===== DATA LINES =====

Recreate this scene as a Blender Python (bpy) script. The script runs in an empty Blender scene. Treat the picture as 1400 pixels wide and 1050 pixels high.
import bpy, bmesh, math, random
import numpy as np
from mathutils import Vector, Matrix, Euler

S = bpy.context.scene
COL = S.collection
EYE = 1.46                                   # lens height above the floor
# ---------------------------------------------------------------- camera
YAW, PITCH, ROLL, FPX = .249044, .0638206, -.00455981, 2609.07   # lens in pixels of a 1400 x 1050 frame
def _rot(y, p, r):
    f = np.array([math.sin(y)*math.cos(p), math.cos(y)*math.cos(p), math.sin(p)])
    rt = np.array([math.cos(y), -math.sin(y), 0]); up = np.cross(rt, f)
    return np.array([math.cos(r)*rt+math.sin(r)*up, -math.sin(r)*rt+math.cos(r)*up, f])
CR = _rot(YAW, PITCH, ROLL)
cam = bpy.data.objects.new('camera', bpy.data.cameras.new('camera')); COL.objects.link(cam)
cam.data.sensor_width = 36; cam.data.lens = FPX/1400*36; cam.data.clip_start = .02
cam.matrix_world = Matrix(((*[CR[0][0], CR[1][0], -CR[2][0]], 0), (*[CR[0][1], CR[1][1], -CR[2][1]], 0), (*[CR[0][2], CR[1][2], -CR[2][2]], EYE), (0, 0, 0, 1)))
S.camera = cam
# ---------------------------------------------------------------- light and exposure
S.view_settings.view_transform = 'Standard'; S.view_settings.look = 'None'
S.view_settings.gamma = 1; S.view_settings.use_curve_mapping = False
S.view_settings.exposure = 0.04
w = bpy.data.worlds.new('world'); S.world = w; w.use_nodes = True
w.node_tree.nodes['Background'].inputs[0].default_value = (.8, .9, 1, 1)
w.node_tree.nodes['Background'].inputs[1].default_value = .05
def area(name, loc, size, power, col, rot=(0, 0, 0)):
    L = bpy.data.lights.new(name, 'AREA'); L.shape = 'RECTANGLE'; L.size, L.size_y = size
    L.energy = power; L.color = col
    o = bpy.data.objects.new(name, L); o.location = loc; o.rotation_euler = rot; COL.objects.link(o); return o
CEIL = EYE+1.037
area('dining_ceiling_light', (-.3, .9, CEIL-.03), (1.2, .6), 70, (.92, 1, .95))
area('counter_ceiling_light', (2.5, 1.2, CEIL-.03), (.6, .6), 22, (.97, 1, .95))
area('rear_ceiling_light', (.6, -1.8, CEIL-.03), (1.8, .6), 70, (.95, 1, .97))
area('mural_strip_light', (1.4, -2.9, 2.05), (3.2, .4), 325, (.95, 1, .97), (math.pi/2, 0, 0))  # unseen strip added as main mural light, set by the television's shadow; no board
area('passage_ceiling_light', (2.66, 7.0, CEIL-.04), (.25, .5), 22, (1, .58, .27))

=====

→ **THE EXERCISE**:
Your task is to quote the lines above, beginning with the first and ending with the one that holds "from mathutils import Vector, Matrix, Euler".

→ **TASK ANSWER**:
Recreate this scene as a Blender Python (bpy) script. The script runs in an empty Blender scene. Treat the picture as 1400 pixels wide and 1050 pixels high.
import bpy, bmesh, math, random
import numpy as np
from mathutils import Vector, Matrix, Euler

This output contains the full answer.